Será también la última ocasión de expiación para los que,
aun andando en la Voluntad de Dios, requieren de esa etapa de purificación para
poder ver a Dios cara a cara. Porque “bienaventurados los
limpios de corazón, pues ellos verán a Dios” (Mt. 5, 8)y, refiriéndose a
la entrada a la Jerusalén Celestial, nos dice el Apocalipsis: “En
ella no entrará nada manchado” (Ap. 21, 27) y “Felices los que lavan sus
ropas…se les abrirán las puertas de la Ciudad” (Ap. 22, 14).

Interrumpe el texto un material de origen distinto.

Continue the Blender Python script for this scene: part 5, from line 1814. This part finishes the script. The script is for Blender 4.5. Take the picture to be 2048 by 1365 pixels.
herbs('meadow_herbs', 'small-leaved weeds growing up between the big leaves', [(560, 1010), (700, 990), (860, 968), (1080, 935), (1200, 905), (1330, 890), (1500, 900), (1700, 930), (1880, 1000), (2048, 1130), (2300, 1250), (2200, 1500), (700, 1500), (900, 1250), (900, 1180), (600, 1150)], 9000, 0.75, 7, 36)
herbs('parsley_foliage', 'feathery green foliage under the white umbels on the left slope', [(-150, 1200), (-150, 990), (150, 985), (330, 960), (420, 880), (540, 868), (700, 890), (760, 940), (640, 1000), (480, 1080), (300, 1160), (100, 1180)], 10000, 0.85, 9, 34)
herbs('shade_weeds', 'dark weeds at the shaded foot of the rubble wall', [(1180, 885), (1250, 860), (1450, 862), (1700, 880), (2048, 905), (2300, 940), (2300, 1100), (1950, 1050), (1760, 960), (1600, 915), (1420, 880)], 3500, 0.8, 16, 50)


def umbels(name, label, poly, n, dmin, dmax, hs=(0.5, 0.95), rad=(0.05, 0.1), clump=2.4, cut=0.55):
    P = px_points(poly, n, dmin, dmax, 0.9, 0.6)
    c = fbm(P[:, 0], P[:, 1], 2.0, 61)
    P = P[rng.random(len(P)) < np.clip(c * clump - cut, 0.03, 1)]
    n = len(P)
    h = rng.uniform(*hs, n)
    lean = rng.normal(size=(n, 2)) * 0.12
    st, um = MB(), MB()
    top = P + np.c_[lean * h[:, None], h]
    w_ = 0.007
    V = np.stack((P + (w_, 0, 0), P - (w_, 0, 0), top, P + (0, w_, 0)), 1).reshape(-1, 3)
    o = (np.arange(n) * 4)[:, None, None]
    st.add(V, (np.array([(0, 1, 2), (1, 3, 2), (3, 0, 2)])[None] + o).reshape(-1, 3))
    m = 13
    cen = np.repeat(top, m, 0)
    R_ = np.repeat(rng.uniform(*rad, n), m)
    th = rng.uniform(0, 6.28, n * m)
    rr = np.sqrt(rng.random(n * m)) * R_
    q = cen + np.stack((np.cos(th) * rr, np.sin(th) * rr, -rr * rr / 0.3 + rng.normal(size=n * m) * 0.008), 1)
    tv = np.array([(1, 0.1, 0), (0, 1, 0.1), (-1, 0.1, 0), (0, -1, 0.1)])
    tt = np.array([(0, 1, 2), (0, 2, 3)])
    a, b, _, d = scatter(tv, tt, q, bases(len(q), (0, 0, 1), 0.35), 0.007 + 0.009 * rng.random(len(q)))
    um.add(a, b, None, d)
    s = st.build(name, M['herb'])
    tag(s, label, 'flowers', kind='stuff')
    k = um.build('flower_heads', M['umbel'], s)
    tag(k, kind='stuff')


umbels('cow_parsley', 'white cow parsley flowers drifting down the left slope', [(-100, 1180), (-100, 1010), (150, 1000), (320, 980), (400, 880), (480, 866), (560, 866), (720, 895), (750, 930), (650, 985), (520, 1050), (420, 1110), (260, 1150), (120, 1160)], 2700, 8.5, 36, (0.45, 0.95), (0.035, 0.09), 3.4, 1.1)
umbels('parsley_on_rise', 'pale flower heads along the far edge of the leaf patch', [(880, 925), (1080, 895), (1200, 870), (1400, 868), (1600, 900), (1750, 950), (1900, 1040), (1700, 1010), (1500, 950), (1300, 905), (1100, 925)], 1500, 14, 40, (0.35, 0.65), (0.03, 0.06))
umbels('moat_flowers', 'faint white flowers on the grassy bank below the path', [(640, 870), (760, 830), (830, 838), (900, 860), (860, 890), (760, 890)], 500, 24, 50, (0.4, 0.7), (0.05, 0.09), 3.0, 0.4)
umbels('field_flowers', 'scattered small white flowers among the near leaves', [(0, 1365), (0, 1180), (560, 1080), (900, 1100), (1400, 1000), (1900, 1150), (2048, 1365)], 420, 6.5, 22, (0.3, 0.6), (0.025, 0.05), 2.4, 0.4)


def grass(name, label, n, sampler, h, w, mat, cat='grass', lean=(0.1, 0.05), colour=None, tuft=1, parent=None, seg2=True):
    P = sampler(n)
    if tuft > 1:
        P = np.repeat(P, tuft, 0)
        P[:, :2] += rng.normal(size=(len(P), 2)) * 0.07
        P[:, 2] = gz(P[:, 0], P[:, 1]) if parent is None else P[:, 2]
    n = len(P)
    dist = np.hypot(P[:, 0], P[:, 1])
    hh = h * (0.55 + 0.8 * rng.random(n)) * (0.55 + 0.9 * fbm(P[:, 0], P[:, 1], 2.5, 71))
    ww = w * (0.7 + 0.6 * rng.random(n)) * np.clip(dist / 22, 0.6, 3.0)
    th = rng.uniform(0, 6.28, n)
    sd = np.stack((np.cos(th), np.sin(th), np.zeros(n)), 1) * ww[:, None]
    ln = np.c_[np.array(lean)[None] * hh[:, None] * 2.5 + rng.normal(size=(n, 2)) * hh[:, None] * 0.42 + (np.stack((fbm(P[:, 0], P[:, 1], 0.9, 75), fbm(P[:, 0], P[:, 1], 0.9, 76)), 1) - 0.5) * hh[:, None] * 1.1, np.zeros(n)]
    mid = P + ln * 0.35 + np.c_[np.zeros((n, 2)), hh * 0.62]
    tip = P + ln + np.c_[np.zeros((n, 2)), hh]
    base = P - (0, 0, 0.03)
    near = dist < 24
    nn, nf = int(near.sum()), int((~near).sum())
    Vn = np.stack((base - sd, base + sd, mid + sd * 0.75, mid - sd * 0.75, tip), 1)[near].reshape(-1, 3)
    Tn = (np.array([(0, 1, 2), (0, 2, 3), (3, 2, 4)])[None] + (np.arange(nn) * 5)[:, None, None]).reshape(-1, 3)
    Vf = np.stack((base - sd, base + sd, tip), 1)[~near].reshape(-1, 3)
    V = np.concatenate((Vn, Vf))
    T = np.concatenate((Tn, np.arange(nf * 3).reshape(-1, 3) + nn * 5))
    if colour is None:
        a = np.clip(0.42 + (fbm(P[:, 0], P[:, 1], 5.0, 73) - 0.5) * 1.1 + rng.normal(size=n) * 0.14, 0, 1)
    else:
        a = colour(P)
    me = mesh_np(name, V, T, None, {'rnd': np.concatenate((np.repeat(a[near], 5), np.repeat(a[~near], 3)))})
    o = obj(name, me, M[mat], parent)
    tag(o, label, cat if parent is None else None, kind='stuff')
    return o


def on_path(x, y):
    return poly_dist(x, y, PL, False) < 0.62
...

En ese sentido, esa etapa de sufrimientos es, entonces,
fruto de la infinita misericordia de Dios que quiere que todos sus hijos sean
salvados y disfruten eternamente con El la gloria del Cielo que nos ha
preparado desde toda la eternidad.
Es por ello que para el verdadero seguidor de Cristo, las
tribulaciones de ayer, de hoy y del futuro, tribulaciones personales o
grupales, tribulaciones de ciudades, de países, del mundo, son vistas como
preparación de todos los seres humanos a esa venida final de Cristo en gloria.
El Evangelio también nos habla de lo mismo. Es
Cristo predicando sobre ese momento. Y nos dice que será un momento en
que “el universo entero se conmoverá, pues verán al Hijo del hombre sobre
las nubes con gran poder y majestad. Y El enviará a sus Ángeles a
congregar a sus elegidos desde los cuatro puntos cardinales y desde lo más
profundo de la tierra a lo más alto del cielo” (Mc. 13, 24-32).
Es bueno hacer notar que tanto la profecía de Daniel,
como el anuncio del Evangelio, se referían también a hechos que sucedieron ya
en la historia, pues así es la Palabra de Dios: para todo momento.
En el caso de Daniel, se refería a la persecución de los
judíos por parte de los reyes paganos. En el caso del Evangelio, se
trataba de la destrucción de Jerusalén. Pero en sentido pleno, estas
lecturas se refieren a la Parusía, al fin de los tiempos.
Otro punto interesante en ambas lecturas es la
participación de los Ángeles en favor de los elegidos. La lectura del
Libro de Daniel nos habla de San Miguel Arcángel, “el gran príncipe que
defiende a tu pueblo”. El Evangelio de hoy nos habla de todos los
Ángeles “encargados de reunir a todos los elegidos”.
Otro tema que toca el Señor en el Evangelio es el momento
en que esto sucederá. Y a pesar de que el momento no es lo más
importante, pues siempre tenemos que estar preparados, como bien nos indica
Jesús con varias parábolas, sí nos da el Señor en este Evangelio algún
indicio: “Entiendan esto con el ejemplo de la higuera. Cuando
las ramas se ponen tiernas y brotan las hojas, ustedes saben que el verano está
cerca. Así también, cuando vean ustedes que suceden estas cosas, sepan
que el fin ya está cerca, ya está a la puerta”.
En ese momento seremos resucitados y reunidos
todos: unos resucitarán para una vida de felicidad eterna en el Cielo y
otros para una vida de condenación eterna en el Infierno. En ese momento
grandioso, inimaginable, esplendoroso, tal vez el momento más espectacular y
más importante de toda la historia humana, habrá “cielos nuevos y tierra
nueva” para los salvados. Será el Reinado definitivo de Cristo (cfr.
Ap. 21 y 1 Pe. 3, 10-13).
Con esta esperanza se comprende cómo -desde el comienzo
de la Iglesia hasta nuestros días- los cristianos, deseosos de volver a ver el
rostro glorioso de Cristo, han esperado siempre la Parusía y hasta han creído
sentirla muy próxima en algunos momentos de la historia de la humanidad.
De allí que con el deseo de ese momento toda la Iglesia ore con las palabras
finales de la Biblia: “Ven, Señor Jesús” (Ap. 22, 20).